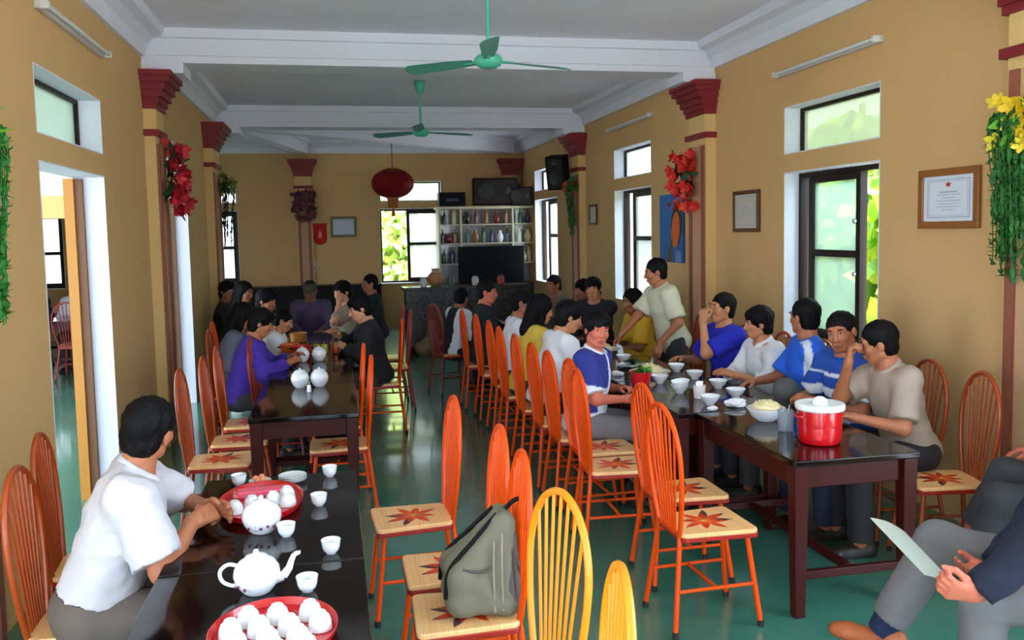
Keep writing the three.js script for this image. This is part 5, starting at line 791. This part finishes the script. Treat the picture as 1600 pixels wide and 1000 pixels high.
{ const o = thing('television', 'large black flat television standing in front of the cabinet', 'television', [2.86, 0.0, 15.75]); part('bezel', rbox(1.26, 0.76, 0.06, 0.012, 0, 1.19, 0), MAT.black, o); part('screen', new THREE.BoxGeometry(1.18, 0.68, 0.008).translate(0, 1.2, 0.029), M(9, 9, 13, 0.4, { specularIntensity: 0.25 }), o); part('stand', [rbox(0.3, 0.24, 0.05, 0.01, 0, 0.72, -0.01), rbox(0.6, 0.03, 0.26, 0.01, 0, 0.62, 0)], MAT.black, o); }
{ const o = thing('television_bench', 'low dark bench under the television', 'bench', [2.86, 0, 15.7]); part('top', rbox(1.8, 0.04, 0.4, 0.006, 0, 0.585, 0), MAT.lacquer, o); for (const x of [-0.85, 0, 0.85]) part('leg', rbox(0.06, 0.56, 0.36, 0.006, x, 0.285, 0), MAT.lacquer, o); part('panel', rbox(1.7, 0.4, 0.02, 0.004, 0, 0.34, -0.14), MAT.lacquer, o); }
{ const gran = new THREE.MeshPhysicalMaterial({ roughness: 0.25, map: canvasTex(256, 256, (c, w) => { c.fillStyle = '#2b2b2c'; c.fillRect(0, 0, w, w); for (let i = 0; i < 1800; i++) { c.fillStyle = ['#15181a', '#4a4644', '#5d4b46', '#33443c', '#6a6a66'][Math.floor(rnd() * 5)]; c.beginPath(); c.ellipse(rnd() * w, rnd() * w, rr(1, 5), rr(1, 4), rr(0, 3), 0, 7); c.fill(); } }, 2) });
  const o = thing('bar_counter', 'dark speckled stone bar counter at the far end of the aisle', 'counter', [1.86, 0, 13.1]); part('counter_front', box(-0.84, 1.0, 0.1, 0.98, -0.2, 0.2), gran, o); part('plinth', box(-0.82, 0.98, 0, 0.1, -0.16, 0.18), MAT.black, o); part('counter_top', rbox(1.92, 0.04, 0.48, 0.008, 0.08, 1.0, 0), gran, o);
  const p = thing('clay_pot', 'round tan clay pot with a narrow neck on the end of the bar counter', 'pot', [1.5, 1.02, 13.1]); part('pot_body', lathe([[0, 0.002], [0.07, 0], [0.12, 0.06], [0.135, 0.12], [0.11, 0.18], [0.06, 0.215], [0.05, 0.235], [0.07, 0.27], [0.062, 0.268], [0.04, 0.235], [0, 0.22]], 24), M(196, 140, 100, 0.7), p); part('sash_band', new THREE.TorusGeometry(0.062, 0.009, 8, 24).rotateX(Math.PI / 2).translate(0, 0.225, 0), M(226, 196, 160, 0.7), p);
  const s = thing('cloth_sack', 'beige cloth sack slumped on the floor against the bar counter', 'sack', [1.35, 0, 12.72]); part('sack_body', field([cap([-0.1, 0.12, 0], [0.1, 0.12, 0], 0.13, 0.12, 0.06), cap([0, 0.15, 0], [0.02, 0.36, 0.02], 0.13, 0.08, 0.06), cap([0.02, 0.4, 0.02], [0.03, 0.48, 0.02], 0.035, 0.06, 0.03)], 0.016, (x, y, z, d) => Math.max(d + 0.012 * noise.noise(x * 14, y * 14, z * 14), -y)), M(150, 124, 96, 0.9), s); part('tie', new THREE.TorusGeometry(0.045, 0.008, 6, 16).rotateX(Math.PI / 2).translate(0.02, 0.42, -0.02), M(90, 60, 40, 0.8), s);
  for (const [x, c, l] of [[1.3, [230, 230, 232], 'white cup on the left of the bar counter'], [1.72, [60, 110, 70], 'green jar right of the clay pot on the bar counter'], [2.1, [226, 226, 230], 'white jug at the middle of the bar counter'], [2.5, [190, 60, 40], 'red tin towards the right end of the bar counter']]) { const q = thing('counter_jar', l, 'jar', [x, 1.02, 13.0]); part('jar_body', lathe([[0, 0.002], [0.045, 0], [0.05, 0.01], [0.055, 0.1], [0.04, 0.125], [0.036, 0.125], [0, 0.12]], 18), M(...c, 0.3), q); part('jar_lid', new THREE.CylinderGeometry(0.04, 0.042, 0.02, 16).translate(0, 0.133, 0), M(c[0] * 0.8, c[1] * 0.8, c[2] * 0.8, 0.35), q); } }
// dark sideboards along the back wall, and the side room seen through the doorway
for (const [x, l] of [[-1.3, 'long dark sideboard left of the back wall pilaster'], [0.15, 'long dark sideboard right of the back wall pilaster']]) { const o = thing('sideboard', l, 'sideboard', [x, 0, 16.55], 0, 'dark sideboards on the back wall'); const w = 1.36; part('carcass', rbox(w, 0.84, 0.42, 0.008, 0, 0.44, 0), M(18, 15, 16, 0.5, { specularIntensity: 0.3 }), o); part('sideboard_top', rbox(w + 0.04, 0.03, 0.46, 0.006, 0, 0.875, 0), M(22, 18, 18, 0.4, { specularIntensity: 0.4 }), o); for (let k = 0; k < 3; k++) { const dr = part('door', rbox(w / 3 - 0.03, 0.72, 0.016, 0.004, (k - 1) * w / 3, 0.46, 0.215), M(26, 21, 22, 0.5, { specularIntensity: 0.3 }), o); part('knob', ball(0.014, (k - 1) * w / 3 + 0.16, 0.5, 0.232), MAT.metal, dr); } }
copy(tableProto, 'dark table in the side room glimpsed through the left doorway', [-3.9, 0, 12.7], 90, 'furniture of the side room'); copy(tableProto, 'second dark table in the side room, farther from the doorway', [-4.1, 0, 14.2], 90, 'furniture of the side room');
[[-3.45, 12.2, 90, 'dark red chair nearest the doorway in the side room'], [-4.05, 12.15, 96, 'dark red chair beside it deeper in the side room'], [-3.6, 13.35, -90, 'dark red chair on the far side of the side room table'], [-4.3, 13.4, -84, 'dark red chair at the back left of the side room table']].forEach(([x, d, h, l]) => chair('red', x, d, h, l, 'furniture of the side room'));
person({ label: 'person in a white shirt sitting in the side room beyond the doorway', at: [-3.62, 0.52, 13.3], face: -92, lean: 14, head: { pitch: 10 }, cell: 0.018, skin: 3, shirt: { col: [226, 228, 236], sleeve: 1.4, loose: 0.024 }, group: 'people in the side room' });
person({ label: 'person in dark clothes sitting deeper in the side room', at: [-4.3, 0.52, 13.35], face: -80, lean: 10, cell: 0.018, skin: 3, shirt: { col: [40, 38, 46], sleeve: 1.9, loose: 0.024 }, group: 'people in the side room' });
renderer.render(scene, camera);
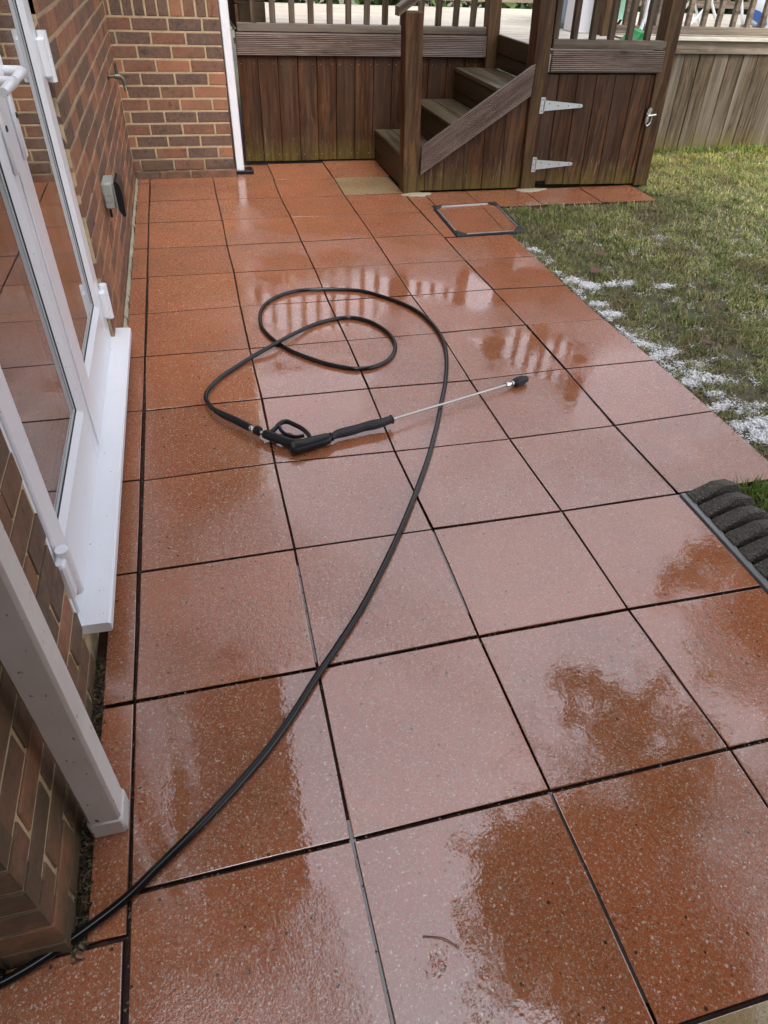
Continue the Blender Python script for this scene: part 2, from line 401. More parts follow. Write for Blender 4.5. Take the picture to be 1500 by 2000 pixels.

» **SHORT TASK**: Without the pictures, print the whole listing exactly as given.

» **REPLY TO THE TASK**:
Keep writing the three.js script for this image. This is part 5, starting at line 791. This part finishes the script. Treat the picture as 1600 pixels wide and 1000 pixels high.
{ const o = thing('television', 'large black flat television standing in front of the cabinet', 'television', [2.86, 0.0, 15.75]); part('bezel', rbox(1.26, 0.76, 0.06, 0.012, 0, 1.19, 0), MAT.black, o); part('screen', new THREE.BoxGeometry(1.18, 0.68, 0.008).translate(0, 1.2, 0.029), M(9, 9, 13, 0.4, { specularIntensity: 0.25 }), o); part('stand', [rbox(0.3, 0.24, 0.05, 0.01, 0, 0.72, -0.01), rbox(0.6, 0.03, 0.26, 0.01, 0, 0.62, 0)], MAT.black, o); }
{ const o = thing('television_bench', 'low dark bench under the television', 'bench', [2.86, 0, 15.7]); part('top', rbox(1.8, 0.04, 0.4, 0.006, 0, 0.585, 0), MAT.lacquer, o); for (const x of [-0.85, 0, 0.85]) part('leg', rbox(0.06, 0.56, 0.36, 0.006, x, 0.285, 0), MAT.lacquer, o); part('panel', rbox(1.7, 0.4, 0.02, 0.004, 0, 0.34, -0.14), MAT.lacquer, o); }
{ const gran = new THREE.MeshPhysicalMaterial({ roughness: 0.25, map: canvasTex(256, 256, (c, w) => { c.fillStyle = '#2b2b2c'; c.fillRect(0, 0, w, w); for (let i = 0; i < 1800; i++) { c.fillStyle = ['#15181a', '#4a4644', '#5d4b46', '#33443c', '#6a6a66'][Math.floor(rnd() * 5)]; c.beginPath(); c.ellipse(rnd() * w, rnd() * w, rr(1, 5), rr(1, 4), rr(0, 3), 0, 7); c.fill(); } }, 2) });
  const o = thing('bar_counter', 'dark speckled stone bar counter at the far end of the aisle', 'counter', [1.86, 0, 13.1]); part('counter_front', box(-0.84, 1.0, 0.1, 0.98, -0.2, 0.2), gran, o); part('plinth', box(-0.82, 0.98, 0, 0.1, -0.16, 0.18), MAT.black, o); part('counter_top', rbox(1.92, 0.04, 0.48, 0.008, 0.08, 1.0, 0), gran, o);
  const p = thing('clay_pot', 'round tan clay pot with a narrow neck on the end of the bar counter', 'pot', [1.5, 1.02, 13.1]); part('pot_body', lathe([[0, 0.002], [0.07, 0], [0.12, 0.06], [0.135, 0.12], [0.11, 0.18], [0.06, 0.215], [0.05, 0.235], [0.07, 0.27], [0.062, 0.268], [0.04, 0.235], [0, 0.22]], 24), M(196, 140, 100, 0.7), p); part('sash_band', new THREE.TorusGeometry(0.062, 0.009, 8, 24).rotateX(Math.PI / 2).translate(0, 0.225, 0), M(226, 196, 160, 0.7), p);
  const s = thing('cloth_sack', 'beige cloth sack slumped on the floor against the bar counter', 'sack', [1.35, 0, 12.72]); part('sack_body', field([cap([-0.1, 0.12, 0], [0.1, 0.12, 0], 0.13, 0.12, 0.06), cap([0, 0.15, 0], [0.02, 0.36, 0.02], 0.13, 0.08, 0.06), cap([0.02, 0.4, 0.02], [0.03, 0.48, 0.02], 0.035, 0.06, 0.03)], 0.016, (x, y, z, d) => Math.max(d + 0.012 * noise.noise(x * 14, y * 14, z * 14), -y)), M(150, 124, 96, 0.9), s); part('tie', new THREE.TorusGeometry(0.045, 0.008, 6, 16).rotateX(Math.PI / 2).translate(0.02, 0.42, -0.02), M(90, 60, 40, 0.8), s);
  for (const [x, c, l] of [[1.3, [230, 230, 232], 'white cup on the left of the bar counter'], [1.72, [60, 110, 70], 'green jar right of the clay pot on the bar counter'], [2.1, [226, 226, 230], 'white jug at the middle of the bar counter'], [2.5, [190, 60, 40], 'red tin towards the right end of the bar counter']]) { const q = thing('counter_jar', l, 'jar', [x, 1.02, 13.0]); part('jar_body', lathe([[0, 0.002], [0.045, 0], [0.05, 0.01], [0.055, 0.1], [0.04, 0.125], [0.036, 0.125], [0, 0.12]], 18), M(...c, 0.3), q); part('jar_lid', new THREE.CylinderGeometry(0.04, 0.042, 0.02, 16).translate(0, 0.133, 0), M(c[0] * 0.8, c[1] * 0.8, c[2] * 0.8, 0.35), q); } }
// dark sideboards along the back wall, and the side room seen through the doorway
for (const [x, l] of [[-1.3, 'long dark sideboard left of the back wall pilaster'], [0.15, 'long dark sideboard right of the back wall pilaster']]) { const o = thing('sideboard', l, 'sideboard', [x, 0, 16.55], 0, 'dark sideboards on the back wall'); const w = 1.36; part('carcass', rbox(w, 0.84, 0.42, 0.008, 0, 0.44, 0), M(18, 15, 16, 0.5, { specularIntensity: 0.3 }), o); part('sideboard_top', rbox(w + 0.04, 0.03, 0.46, 0.006, 0, 0.875, 0), M(22, 18, 18, 0.4, { specularIntensity: 0.4 }), o); for (let k = 0; k < 3; k++) { const dr = part('door', rbox(w / 3 - 0.03, 0.72, 0.016, 0.004, (k - 1) * w / 3, 0.46, 0.215), M(26, 21, 22, 0.5, { specularIntensity: 0.3 }), o); part('knob', ball(0.014, (k - 1) * w / 3 + 0.16, 0.5, 0.232), MAT.metal, dr); } }
copy(tableProto, 'dark table in the side room glimpsed through the left doorway', [-3.9, 0, 12.7], 90, 'furniture of the side room'); copy(tableProto, 'second dark table in the side room, farther from the doorway', [-4.1, 0, 14.2], 90, 'furniture of the side room');
[[-3.45, 12.2, 90, 'dark red chair nearest the doorway in the side room'], [-4.05, 12.15, 96, 'dark red chair beside it deeper in the side room'], [-3.6, 13.35, -90, 'dark red chair on the far side of the side room table'], [-4.3, 13.4, -84, 'dark red chair at the back left of the side room table']].forEach(([x, d, h, l]) => chair('red', x, d, h, l, 'furniture of the side room'));
person({ label: 'person in a white shirt sitting in the side room beyond the doorway', at: [-3.62, 0.52, 13.3], face: -92, lean: 14, head: { pitch: 10 }, cell: 0.018, skin: 3, shirt: { col: [226, 228, 236], sleeve: 1.4, loose: 0.024 }, group: 'people in the side room' });
person({ label: 'person in dark clothes sitting deeper in the side room', at: [-4.3, 0.52, 13.35], face: -80, lean: 10, cell: 0.018, skin: 3, shirt: { col: [40, 38, 46], sleeve: 1.9, loose: 0.024 }, group: 'people in the side room' });
renderer.render(scene, camera);
Continue the Blender Python script for this scene: part 2, from line 401. More parts follow. Write for Blender 4.5. Take the picture to be 1500 by 2000 pixels.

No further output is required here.